I agree with what Wade Davis says on his TED talk. The preservation of tribes’ traditions and works is very important for our world. Indigenous people are closer to earth than most humans beings are because they have a big and strong bond to it. Sometimes, we really don’t care about the environment, but indigenous people really do care. They got everything they need from the nature and they take care of it. So, with environmental issues not being resolved, we’re just basically denying their humans rights.

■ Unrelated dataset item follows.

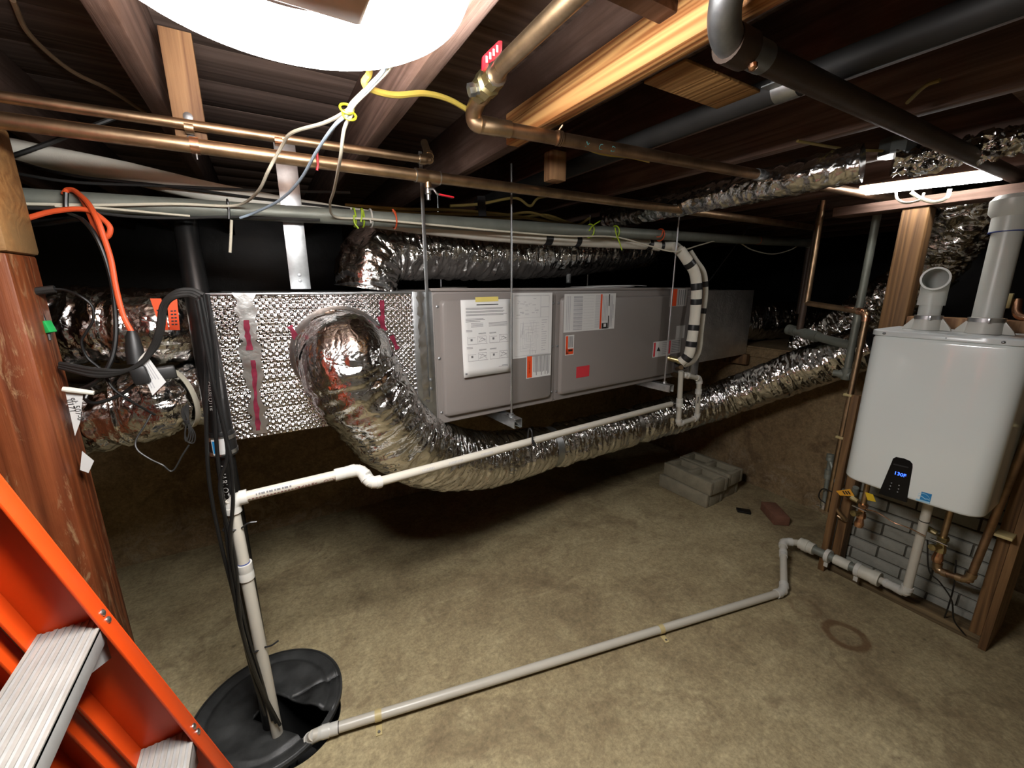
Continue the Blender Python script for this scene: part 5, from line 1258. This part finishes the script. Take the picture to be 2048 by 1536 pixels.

In “Beyond Eurocentrism,” Farish Noor defines eurocentrism as “the emerging perception within the European cultural, historical experience of European identity as good and all other forms as less good or less advanced.” When Noor talks about “going beyond eurocentrism,” he means seeing the world without Europe being the norm or the medium that other countries and communities are compared to. Some places, such as Asia, have morals and values with origins that are completely different from those of Europe, but they are still compared to these places that have nothing to do with their ideas. Noor says if we get rid of this idea that Europe is the center of civilization, we may have a chance at better understanding where one another are coming from.
Eurocentrism is generally defined as a cultural phenomenon that views the histories and cultures of non-Western societies from a European or Western perspective. Europe, more specifically Western Europe or “the West,” functions as a universal signifier in that it assumes the superiority of European cultural values over those of non-European societies.